(Extracted records)

# # #

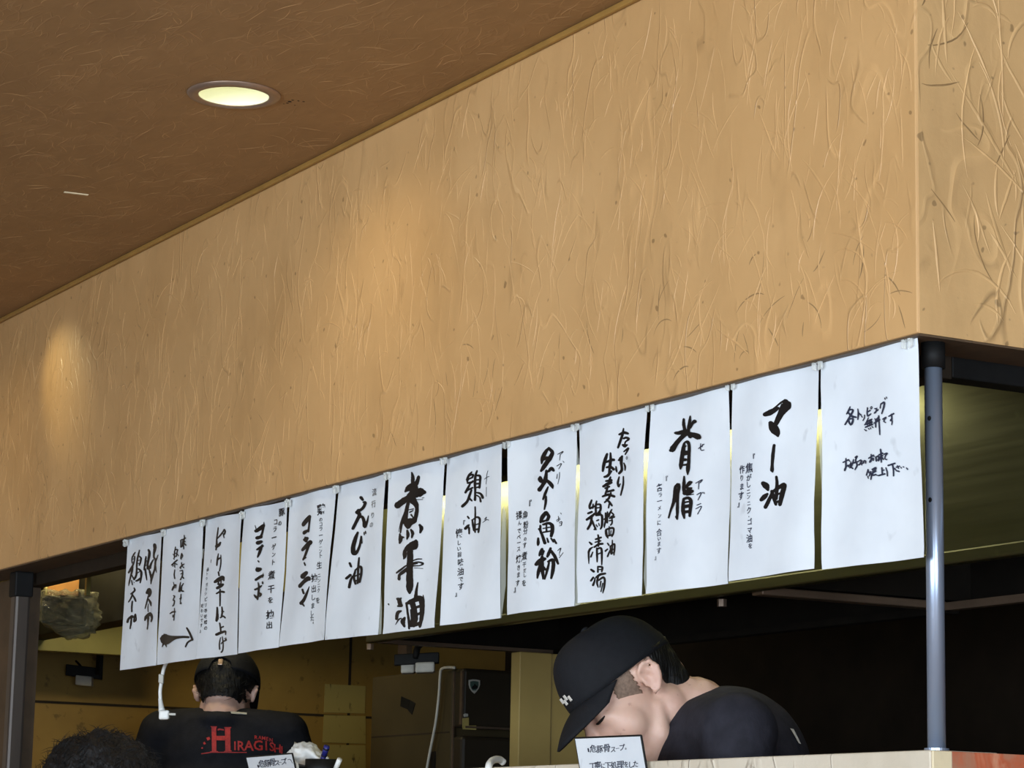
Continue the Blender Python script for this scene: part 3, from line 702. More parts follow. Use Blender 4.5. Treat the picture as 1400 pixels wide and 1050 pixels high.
SH = [
 (((174.7,737),(221.5,727.5),(212,909.5),(166.5,916.5)), 'white paper sheet with two columns of brush writing, leftmost of the hanging row'),
 (((226,723.5),(276.4,712),(269,901.2),(212.8,909)), 'white paper sheet with a long black arrow pointing right near its bottom'),
 (((280,709.8),(331,701.5),(324.2,894.6),(269.8,901)), 'white paper sheet with one tall brush column, just right of the arrow sheet'),
 (((335,696.5),(392.6,684.8),(380,885),(325,893.5)), 'white paper sheet fourth from the left, with bold column left and long fine column right'),
 (((397,681.5),(459,665.5),(444.6,874.8),(381,884)), 'white paper sheet fifth from the left, with wedge shaped strokes and two fine columns'),
 (((463.5,664.5),(528,647.4),(514,867.5),(446,875)), 'white paper sheet left of the thickest black writing, three large characters in rounded strokes'),
 (((533.3,645.3),(606.7,626.7),(596.5,858),(521,866.7)), 'white paper sheet with the biggest and thickest black brush writing of the row'),
 (((609.3,625.3),(688.8,606.2),(683,845),(603.7,855.4)), 'white paper sheet right of the thickest writing, two large characters near its top'),
 (((698,600),(785.7,580.7),(785,828.6),(693.5,840.6)), 'white paper sheet with four bold characters down the centre and two fine columns at left'),
 (((790.4,579.5),(885.6,555.7),(878,814),(789.5,824.6)), 'white paper sheet with three staggered columns of medium black characters'),
 (((890.4,549.7),(997.4,521.6),(994.6,798),(883,812)), 'white paper sheet third from the right, with two very bold stacked characters'),
 (((1002.7,521.3),(1118.2,492.8),(1113.7,777.5),(996.2,794.8)), 'white paper sheet second from the right, bold strokes with a long upright dash'),
 (((1122.3,491.4),(1255,457.2),(1264.2,762),(1123.6,778.5)), 'wide white paper sheet with small two-part writing, at right end beside the post'),
]
FILM = {1: [(276.3,750),(270.5,754),(270,759),(275,764)], 5: [(514,795),(518.4,800),(519,830),(517,850),(518,866.5),(509,868),(511,840)],
        7: [(689,690),(692.5,700),(691,760),(690,800),(683,846),(684,760)], 8: [(785.7,600),(789.3,640),(786.5,680),(789,760),(790.5,800),(792,826),(784.5,829),(783,760)],
        10: [(890,600),(885.5,640),(886.5,660),(884,690),(883,740),(880,790),(882.5,812),(889,811),(886,760)], 11: [(1003,560),(997,640),(996,780),(995,795),(1001,794),(998,770)],
        12: [(1124,520),(1118.5,590),(1121,640),(1124,700),(1123,779),(1128,778)], 9: [(788.5,660),(786,720),(786,780),(788,825),(795,824),(790,790)]}
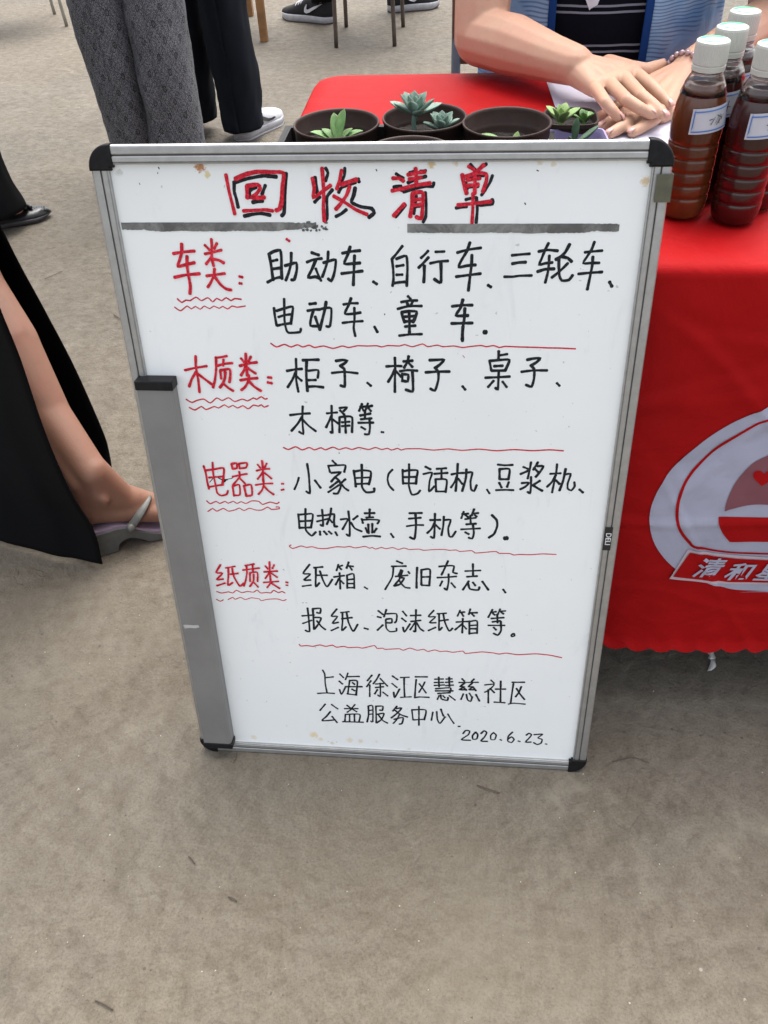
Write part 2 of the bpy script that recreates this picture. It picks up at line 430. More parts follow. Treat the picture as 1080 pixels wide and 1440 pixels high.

# # #

## Written instruction
Repeat the listing in full and exactly. Leave any pictures out.

## Reply
Continue the Blender Python script for this scene: part 3, from line 702. More parts follow. Use Blender 4.5. Treat the picture as 1400 pixels wide and 1050 pixels high.
SH = [
 (((174.7,737),(221.5,727.5),(212,909.5),(166.5,916.5)), 'white paper sheet with two columns of brush writing, leftmost of the hanging row'),
 (((226,723.5),(276.4,712),(269,901.2),(212.8,909)), 'white paper sheet with a long black arrow pointing right near its bottom'),
 (((280,709.8),(331,701.5),(324.2,894.6),(269.8,901)), 'white paper sheet with one tall brush column, just right of the arrow sheet'),
 (((335,696.5),(392.6,684.8),(380,885),(325,893.5)), 'white paper sheet fourth from the left, with bold column left and long fine column right'),
 (((397,681.5),(459,665.5),(444.6,874.8),(381,884)), 'white paper sheet fifth from the left, with wedge shaped strokes and two fine columns'),
 (((463.5,664.5),(528,647.4),(514,867.5),(446,875)), 'white paper sheet left of the thickest black writing, three large characters in rounded strokes'),
 (((533.3,645.3),(606.7,626.7),(596.5,858),(521,866.7)), 'white paper sheet with the biggest and thickest black brush writing of the row'),
 (((609.3,625.3),(688.8,606.2),(683,845),(603.7,855.4)), 'white paper sheet right of the thickest writing, two large characters near its top'),
 (((698,600),(785.7,580.7),(785,828.6),(693.5,840.6)), 'white paper sheet with four bold characters down the centre and two fine columns at left'),
 (((790.4,579.5),(885.6,555.7),(878,814),(789.5,824.6)), 'white paper sheet with three staggered columns of medium black characters'),
 (((890.4,549.7),(997.4,521.6),(994.6,798),(883,812)), 'white paper sheet third from the right, with two very bold stacked characters'),
 (((1002.7,521.3),(1118.2,492.8),(1113.7,777.5),(996.2,794.8)), 'white paper sheet second from the right, bold strokes with a long upright dash'),
 (((1122.3,491.4),(1255,457.2),(1264.2,762),(1123.6,778.5)), 'wide white paper sheet with small two-part writing, at right end beside the post'),
]
FILM = {1: [(276.3,750),(270.5,754),(270,759),(275,764)], 5: [(514,795),(518.4,800),(519,830),(517,850),(518,866.5),(509,868),(511,840)],
        7: [(689,690),(692.5,700),(691,760),(690,800),(683,846),(684,760)], 8: [(785.7,600),(789.3,640),(786.5,680),(789,760),(790.5,800),(792,826),(784.5,829),(783,760)],
        10: [(890,600),(885.5,640),(886.5,660),(884,690),(883,740),(880,790),(882.5,812),(889,811),(886,760)], 11: [(1003,560),(997,640),(996,780),(995,795),(1001,794),(998,770)],
        12: [(1124,520),(1118.5,590),(1121,640),(1124,700),(1123,779),(1128,778)], 9: [(788.5,660),(786,720),(786,780),(788,825),(795,824),(790,790)]}
Write part 2 of the bpy script that recreates this picture. It picks up at line 430. More parts follow. Treat the picture as 1080 pixels wide and 1440 pixels high.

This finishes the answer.